Nato come lingua dei letterati, il volgare nazionale italiano era una lingua della cultura scritta, separata dalle esperienze linguistiche delle popolazioni della penisola, che continuarono a esprimersi nei dialetti locali oppure nelle lingue straniere che ancora si parlavano in Italia: il francese e il provenzale in alcune zone dell'Italia settentrionale, il catalano in alcune zone della Sicilia e della Sardegna sottoposte all'influsso aragonese, il greco in alcune zone della Calabria e della Puglia dove l'influenza bizantina era rimasta più a lungo vitale. L'importante funzione culturale del volgare illustre non deve quindi far perdere di vista questa sua scissione rispetto all'evoluzione delle varie lingue, indigene e straniere, che effettivamente si parlavano nella penisola. La lingua parlata delle popolazioni italiane rimase a lungo (fin quasi ai giorni nostri) tutt'altra cosa rispetto alla lingua scritta.

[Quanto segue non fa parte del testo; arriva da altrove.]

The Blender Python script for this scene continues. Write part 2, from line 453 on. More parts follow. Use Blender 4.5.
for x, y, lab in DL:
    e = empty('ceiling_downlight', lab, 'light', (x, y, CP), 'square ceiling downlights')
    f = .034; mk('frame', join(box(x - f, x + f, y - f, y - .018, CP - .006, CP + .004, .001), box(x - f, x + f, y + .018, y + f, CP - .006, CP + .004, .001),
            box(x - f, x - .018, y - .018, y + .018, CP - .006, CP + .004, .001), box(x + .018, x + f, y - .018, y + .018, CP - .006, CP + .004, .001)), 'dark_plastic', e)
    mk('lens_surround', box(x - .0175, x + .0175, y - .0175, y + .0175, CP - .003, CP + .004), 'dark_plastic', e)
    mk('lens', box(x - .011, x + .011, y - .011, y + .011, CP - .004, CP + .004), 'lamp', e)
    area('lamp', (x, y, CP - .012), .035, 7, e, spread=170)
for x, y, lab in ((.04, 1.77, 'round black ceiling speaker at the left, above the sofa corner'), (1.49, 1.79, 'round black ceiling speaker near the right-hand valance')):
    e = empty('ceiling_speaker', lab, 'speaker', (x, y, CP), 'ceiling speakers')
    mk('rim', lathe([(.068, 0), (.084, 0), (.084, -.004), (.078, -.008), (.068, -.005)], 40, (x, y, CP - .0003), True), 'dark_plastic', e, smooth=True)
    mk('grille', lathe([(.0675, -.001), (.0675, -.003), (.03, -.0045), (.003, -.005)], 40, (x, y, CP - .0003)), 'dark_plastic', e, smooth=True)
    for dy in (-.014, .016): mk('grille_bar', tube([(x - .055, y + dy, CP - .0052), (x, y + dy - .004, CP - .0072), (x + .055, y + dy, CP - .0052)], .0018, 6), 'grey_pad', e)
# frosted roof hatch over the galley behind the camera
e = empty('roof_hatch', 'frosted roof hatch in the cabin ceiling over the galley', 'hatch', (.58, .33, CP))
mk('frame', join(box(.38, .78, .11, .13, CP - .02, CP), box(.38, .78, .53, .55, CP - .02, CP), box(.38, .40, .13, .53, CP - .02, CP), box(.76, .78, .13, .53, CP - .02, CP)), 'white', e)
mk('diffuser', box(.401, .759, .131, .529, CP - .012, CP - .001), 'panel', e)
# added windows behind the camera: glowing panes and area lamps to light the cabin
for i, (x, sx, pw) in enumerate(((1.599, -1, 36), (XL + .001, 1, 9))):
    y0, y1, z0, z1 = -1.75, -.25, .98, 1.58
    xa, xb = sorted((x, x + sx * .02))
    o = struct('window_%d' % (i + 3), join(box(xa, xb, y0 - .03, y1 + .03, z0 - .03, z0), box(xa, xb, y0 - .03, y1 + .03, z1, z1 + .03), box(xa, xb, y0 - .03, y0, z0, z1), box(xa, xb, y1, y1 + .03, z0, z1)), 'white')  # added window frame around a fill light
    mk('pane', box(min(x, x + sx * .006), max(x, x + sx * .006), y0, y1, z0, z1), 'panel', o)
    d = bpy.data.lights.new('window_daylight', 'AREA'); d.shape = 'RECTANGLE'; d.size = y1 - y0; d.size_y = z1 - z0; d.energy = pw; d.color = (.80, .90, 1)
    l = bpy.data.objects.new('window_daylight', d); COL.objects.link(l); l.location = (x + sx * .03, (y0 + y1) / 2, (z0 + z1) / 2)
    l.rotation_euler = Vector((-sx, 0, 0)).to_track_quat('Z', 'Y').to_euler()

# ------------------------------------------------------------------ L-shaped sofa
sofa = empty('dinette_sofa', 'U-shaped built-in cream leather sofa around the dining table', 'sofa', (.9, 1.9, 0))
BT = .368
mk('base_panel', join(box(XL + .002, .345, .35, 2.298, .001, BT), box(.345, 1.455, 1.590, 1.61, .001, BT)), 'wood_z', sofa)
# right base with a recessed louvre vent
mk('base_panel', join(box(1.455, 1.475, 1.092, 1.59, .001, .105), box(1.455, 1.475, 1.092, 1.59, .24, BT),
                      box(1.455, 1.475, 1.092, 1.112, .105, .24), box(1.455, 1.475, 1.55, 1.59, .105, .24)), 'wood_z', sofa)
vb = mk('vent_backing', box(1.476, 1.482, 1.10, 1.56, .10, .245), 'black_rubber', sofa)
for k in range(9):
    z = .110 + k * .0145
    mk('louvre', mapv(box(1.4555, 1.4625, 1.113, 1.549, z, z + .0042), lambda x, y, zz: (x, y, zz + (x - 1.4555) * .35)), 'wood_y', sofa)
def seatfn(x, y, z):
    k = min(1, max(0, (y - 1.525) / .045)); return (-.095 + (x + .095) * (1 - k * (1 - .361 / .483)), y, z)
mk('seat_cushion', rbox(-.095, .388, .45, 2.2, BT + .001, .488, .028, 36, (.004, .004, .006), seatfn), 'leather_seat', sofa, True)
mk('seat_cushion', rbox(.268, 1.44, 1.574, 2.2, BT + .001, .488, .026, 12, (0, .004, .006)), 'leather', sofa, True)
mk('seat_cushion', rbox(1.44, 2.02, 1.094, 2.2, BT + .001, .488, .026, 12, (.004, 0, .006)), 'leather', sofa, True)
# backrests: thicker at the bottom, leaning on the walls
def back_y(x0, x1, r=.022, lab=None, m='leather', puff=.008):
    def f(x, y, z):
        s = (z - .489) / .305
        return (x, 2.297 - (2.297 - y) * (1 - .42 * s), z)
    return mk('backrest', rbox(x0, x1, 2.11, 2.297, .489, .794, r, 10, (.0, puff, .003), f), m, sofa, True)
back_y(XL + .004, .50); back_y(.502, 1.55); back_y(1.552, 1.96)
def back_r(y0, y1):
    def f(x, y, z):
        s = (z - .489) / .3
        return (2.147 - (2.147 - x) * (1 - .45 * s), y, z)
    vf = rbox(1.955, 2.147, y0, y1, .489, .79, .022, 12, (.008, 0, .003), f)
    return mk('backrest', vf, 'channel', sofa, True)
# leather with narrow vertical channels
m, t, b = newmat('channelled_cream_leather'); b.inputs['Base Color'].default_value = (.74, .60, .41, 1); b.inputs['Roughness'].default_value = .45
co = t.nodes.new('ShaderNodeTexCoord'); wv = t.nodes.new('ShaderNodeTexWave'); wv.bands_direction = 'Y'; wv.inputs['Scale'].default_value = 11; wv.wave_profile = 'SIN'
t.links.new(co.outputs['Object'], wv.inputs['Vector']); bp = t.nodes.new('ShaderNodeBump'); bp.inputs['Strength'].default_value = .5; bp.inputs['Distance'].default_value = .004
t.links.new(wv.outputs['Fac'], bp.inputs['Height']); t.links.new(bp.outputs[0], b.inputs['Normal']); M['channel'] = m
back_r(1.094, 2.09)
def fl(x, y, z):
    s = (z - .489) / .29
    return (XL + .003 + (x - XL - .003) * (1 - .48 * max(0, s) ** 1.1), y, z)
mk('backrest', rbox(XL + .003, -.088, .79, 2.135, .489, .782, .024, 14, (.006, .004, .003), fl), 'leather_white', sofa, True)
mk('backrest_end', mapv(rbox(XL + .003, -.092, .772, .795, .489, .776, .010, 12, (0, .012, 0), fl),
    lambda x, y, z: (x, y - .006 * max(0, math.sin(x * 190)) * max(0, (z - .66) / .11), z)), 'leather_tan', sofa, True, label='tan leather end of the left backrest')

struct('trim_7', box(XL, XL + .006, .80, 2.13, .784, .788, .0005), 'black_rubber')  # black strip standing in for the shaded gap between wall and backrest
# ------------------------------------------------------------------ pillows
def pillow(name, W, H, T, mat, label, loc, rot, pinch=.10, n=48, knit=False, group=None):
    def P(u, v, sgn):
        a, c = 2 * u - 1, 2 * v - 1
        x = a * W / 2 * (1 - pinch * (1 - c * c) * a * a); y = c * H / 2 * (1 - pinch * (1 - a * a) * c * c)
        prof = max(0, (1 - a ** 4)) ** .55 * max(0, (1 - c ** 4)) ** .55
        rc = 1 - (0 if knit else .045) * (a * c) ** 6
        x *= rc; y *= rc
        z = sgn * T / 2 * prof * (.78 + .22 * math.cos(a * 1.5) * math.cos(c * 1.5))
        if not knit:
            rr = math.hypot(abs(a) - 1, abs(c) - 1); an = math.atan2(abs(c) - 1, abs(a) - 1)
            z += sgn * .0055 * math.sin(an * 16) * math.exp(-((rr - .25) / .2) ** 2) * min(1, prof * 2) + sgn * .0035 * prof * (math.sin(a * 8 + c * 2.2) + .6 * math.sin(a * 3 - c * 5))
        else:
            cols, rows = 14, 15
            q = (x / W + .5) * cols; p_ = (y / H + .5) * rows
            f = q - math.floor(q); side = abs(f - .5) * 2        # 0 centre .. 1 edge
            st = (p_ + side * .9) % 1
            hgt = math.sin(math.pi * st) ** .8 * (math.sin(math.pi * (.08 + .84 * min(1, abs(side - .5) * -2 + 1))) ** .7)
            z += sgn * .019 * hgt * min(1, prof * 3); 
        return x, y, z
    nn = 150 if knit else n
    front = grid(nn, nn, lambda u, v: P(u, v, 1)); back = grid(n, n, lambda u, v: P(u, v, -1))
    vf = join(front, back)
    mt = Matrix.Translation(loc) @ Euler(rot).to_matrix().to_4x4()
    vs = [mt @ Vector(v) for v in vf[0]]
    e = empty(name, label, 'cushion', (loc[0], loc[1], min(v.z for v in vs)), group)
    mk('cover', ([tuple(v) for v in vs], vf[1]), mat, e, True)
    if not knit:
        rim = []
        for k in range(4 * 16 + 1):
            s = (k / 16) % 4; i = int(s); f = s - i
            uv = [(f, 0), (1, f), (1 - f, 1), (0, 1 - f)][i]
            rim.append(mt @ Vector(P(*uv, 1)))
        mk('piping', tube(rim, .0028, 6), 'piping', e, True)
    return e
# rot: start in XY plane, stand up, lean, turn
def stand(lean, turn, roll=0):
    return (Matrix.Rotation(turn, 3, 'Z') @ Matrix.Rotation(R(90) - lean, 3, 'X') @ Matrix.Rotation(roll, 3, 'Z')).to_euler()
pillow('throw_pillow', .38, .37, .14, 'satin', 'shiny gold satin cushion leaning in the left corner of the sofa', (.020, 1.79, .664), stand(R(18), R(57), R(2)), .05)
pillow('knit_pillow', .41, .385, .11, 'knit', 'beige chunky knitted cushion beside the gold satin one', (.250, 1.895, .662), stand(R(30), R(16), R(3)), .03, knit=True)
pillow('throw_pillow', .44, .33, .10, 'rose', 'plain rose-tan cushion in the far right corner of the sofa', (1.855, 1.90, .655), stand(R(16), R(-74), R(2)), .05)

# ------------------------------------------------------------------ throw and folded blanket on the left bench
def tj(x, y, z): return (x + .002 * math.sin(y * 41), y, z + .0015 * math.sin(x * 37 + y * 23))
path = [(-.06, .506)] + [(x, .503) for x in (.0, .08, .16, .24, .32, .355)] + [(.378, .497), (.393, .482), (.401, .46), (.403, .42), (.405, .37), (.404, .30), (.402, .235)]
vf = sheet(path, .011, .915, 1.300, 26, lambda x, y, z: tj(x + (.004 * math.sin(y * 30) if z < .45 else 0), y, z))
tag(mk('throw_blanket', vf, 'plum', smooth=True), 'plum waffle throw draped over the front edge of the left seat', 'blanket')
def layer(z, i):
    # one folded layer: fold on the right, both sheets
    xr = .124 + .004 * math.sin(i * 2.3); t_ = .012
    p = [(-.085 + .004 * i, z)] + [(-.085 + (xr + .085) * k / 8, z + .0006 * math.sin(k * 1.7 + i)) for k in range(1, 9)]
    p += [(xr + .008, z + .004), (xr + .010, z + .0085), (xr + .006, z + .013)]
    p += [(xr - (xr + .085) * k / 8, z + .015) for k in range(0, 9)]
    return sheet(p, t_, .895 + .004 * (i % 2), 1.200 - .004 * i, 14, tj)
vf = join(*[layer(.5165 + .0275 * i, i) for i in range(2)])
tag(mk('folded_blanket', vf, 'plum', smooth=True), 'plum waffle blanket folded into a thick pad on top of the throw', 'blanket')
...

La funzione unificante svolta dal volgare illustre fu svolta anche, per motivi diversi, dal
latino, che aveva mantenuto sempre, accanto al volgare illustre, un ruolo di primo piano. Il latino restava sempre la lingua della Chiesa e delle scuole, ma con l'Umanesimo e il Rinascimento esso divenne anche, con l'ausilio della filologia, il veicolo di una rinnovata conoscenza dei classici. Proprio in quanto lingua dell'antica Roma il latino assumeva, in Italia più che altrove, un richiamo potenzialmente nazionale. L'antico primato culturale di Roma riviveva e si rinnovava nel nuovo primato culturale dell'Italia, proprio come il latino antico riviveva e si rinnovava nel latino degli umanisti.